WRITTEN PROBLEM: Gather up the lines with the word "picture" in them.

DATA PROVIDED:
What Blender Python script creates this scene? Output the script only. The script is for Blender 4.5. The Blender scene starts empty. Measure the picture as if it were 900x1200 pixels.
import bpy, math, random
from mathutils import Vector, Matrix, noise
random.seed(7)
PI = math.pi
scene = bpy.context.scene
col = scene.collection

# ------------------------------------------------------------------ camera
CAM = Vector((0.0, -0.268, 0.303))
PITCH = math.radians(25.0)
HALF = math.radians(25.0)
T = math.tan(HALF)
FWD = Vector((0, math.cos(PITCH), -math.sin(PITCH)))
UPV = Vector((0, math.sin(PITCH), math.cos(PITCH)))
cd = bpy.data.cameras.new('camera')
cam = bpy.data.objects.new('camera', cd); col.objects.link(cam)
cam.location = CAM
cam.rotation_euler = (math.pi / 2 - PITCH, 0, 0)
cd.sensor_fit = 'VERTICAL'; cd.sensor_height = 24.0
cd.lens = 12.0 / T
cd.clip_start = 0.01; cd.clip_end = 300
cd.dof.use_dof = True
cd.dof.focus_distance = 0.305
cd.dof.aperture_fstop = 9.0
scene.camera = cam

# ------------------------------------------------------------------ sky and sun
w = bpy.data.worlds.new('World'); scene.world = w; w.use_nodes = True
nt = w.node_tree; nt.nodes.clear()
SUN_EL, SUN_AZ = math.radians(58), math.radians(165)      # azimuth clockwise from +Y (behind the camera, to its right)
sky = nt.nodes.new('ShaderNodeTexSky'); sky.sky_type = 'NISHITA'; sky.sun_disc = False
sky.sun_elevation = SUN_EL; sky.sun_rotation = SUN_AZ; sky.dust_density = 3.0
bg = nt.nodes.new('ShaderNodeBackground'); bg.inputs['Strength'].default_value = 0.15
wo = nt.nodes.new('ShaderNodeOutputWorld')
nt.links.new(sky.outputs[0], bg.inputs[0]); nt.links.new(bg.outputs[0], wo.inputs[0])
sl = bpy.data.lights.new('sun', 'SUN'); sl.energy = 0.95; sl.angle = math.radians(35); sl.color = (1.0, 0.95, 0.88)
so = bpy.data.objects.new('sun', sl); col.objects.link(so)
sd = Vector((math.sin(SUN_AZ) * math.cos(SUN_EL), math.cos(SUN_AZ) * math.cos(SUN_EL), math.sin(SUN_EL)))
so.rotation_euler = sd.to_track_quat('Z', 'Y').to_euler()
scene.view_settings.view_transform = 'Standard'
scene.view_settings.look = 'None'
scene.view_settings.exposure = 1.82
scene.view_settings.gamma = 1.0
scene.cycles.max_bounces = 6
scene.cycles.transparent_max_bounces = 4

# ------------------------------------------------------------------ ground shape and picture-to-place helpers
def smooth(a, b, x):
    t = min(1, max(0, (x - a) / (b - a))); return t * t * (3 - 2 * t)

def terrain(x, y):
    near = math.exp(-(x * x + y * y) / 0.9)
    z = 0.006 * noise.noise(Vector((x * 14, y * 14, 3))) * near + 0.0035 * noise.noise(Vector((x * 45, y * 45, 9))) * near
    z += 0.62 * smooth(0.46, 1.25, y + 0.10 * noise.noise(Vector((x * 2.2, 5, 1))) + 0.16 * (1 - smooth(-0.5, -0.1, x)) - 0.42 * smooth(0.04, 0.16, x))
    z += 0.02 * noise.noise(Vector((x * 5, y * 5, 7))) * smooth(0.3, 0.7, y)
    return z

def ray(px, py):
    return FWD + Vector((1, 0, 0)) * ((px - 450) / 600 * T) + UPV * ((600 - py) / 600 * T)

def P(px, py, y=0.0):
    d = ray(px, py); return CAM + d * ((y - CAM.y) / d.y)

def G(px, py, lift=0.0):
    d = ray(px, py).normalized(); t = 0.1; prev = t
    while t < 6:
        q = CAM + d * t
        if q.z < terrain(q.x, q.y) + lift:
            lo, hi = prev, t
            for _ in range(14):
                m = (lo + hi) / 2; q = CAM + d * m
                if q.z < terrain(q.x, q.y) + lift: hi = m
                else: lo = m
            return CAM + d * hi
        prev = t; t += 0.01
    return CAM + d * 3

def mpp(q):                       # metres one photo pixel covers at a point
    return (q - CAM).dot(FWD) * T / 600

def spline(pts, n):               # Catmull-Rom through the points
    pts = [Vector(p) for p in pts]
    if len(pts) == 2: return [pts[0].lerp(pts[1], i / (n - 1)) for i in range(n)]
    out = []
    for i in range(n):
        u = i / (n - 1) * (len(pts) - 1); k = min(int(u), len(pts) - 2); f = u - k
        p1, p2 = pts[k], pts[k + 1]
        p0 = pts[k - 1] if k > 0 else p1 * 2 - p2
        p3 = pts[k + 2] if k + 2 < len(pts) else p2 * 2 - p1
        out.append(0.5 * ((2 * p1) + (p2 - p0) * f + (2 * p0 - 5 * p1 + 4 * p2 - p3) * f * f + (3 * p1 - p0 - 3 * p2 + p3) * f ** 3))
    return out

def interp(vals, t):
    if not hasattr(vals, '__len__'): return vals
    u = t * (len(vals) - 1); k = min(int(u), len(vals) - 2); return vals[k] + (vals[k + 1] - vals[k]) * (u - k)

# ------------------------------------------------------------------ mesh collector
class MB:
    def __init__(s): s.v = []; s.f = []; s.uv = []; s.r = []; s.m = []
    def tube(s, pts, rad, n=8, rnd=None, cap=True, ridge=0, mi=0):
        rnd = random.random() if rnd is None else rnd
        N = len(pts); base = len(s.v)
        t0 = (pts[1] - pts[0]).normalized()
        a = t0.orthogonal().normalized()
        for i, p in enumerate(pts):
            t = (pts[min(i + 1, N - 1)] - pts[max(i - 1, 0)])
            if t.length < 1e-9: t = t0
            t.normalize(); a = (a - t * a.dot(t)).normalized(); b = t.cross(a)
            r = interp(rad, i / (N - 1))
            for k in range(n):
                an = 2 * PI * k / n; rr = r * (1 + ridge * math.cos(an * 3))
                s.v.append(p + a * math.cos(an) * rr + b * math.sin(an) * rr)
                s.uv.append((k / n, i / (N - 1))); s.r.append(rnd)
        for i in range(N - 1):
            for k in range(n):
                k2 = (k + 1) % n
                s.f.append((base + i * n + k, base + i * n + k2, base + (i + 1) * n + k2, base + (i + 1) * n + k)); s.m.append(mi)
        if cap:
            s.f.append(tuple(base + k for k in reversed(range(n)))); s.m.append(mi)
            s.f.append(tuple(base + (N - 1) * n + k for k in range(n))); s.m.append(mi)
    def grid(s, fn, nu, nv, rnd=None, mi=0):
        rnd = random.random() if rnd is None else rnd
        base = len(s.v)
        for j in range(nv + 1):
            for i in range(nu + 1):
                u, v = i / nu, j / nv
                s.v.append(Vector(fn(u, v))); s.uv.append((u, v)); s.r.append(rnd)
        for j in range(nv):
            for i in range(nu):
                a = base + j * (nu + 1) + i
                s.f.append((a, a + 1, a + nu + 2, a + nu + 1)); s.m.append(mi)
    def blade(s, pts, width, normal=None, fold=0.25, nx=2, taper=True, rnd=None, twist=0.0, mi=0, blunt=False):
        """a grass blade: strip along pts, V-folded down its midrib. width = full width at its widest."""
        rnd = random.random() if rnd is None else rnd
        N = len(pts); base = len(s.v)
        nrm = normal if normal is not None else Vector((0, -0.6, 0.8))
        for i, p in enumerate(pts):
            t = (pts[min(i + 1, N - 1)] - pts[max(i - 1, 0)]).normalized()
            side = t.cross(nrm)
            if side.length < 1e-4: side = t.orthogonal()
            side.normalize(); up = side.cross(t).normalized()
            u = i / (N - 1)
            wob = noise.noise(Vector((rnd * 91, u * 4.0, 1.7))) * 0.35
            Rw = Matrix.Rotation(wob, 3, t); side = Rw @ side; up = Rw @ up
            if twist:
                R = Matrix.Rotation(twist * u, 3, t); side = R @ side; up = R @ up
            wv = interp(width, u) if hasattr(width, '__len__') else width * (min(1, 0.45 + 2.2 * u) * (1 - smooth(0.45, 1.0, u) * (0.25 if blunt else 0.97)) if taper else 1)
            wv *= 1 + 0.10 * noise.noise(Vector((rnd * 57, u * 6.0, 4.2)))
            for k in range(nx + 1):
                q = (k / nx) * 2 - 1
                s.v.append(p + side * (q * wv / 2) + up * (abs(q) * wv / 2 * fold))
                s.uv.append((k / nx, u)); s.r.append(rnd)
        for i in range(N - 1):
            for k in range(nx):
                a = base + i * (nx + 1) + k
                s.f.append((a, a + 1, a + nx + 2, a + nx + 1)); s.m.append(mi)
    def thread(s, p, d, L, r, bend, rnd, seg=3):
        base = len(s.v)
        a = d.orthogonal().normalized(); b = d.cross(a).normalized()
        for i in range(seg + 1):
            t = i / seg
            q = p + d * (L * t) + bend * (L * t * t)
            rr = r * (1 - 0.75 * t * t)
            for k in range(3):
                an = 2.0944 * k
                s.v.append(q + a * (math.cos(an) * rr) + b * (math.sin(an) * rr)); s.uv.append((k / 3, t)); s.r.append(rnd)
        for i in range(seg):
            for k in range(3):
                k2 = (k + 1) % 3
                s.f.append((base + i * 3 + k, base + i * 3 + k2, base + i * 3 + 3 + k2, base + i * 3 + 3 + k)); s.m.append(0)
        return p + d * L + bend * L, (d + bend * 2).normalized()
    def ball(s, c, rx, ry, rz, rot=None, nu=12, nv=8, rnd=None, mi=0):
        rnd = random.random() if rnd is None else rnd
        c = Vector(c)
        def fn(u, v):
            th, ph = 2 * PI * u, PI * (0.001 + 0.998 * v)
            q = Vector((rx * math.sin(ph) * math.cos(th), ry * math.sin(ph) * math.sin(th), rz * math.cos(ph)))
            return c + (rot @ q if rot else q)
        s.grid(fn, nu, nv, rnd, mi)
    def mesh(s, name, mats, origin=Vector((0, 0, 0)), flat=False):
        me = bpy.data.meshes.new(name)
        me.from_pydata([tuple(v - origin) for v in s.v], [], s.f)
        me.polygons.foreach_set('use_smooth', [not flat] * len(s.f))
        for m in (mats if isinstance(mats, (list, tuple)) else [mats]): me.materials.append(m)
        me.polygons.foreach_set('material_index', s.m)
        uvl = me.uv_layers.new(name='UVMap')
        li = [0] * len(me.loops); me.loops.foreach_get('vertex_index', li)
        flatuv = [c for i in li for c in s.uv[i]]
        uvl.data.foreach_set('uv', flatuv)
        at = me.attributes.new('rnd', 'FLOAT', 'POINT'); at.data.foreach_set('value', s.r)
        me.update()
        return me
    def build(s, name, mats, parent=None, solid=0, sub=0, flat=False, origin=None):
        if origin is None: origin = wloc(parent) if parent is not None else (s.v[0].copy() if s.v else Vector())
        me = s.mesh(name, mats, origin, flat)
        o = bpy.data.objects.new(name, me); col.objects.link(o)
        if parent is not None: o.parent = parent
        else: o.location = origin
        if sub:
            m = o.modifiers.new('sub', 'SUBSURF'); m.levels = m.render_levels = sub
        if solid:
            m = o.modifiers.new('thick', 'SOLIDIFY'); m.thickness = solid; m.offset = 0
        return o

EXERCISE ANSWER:
What Blender Python script creates this scene? Output the script only. The script is for Blender 4.5. The Blender scene starts empty. Measure the picture as if it were 900x1200 pixels.
# ------------------------------------------------------------------ ground shape and picture-to-place helpers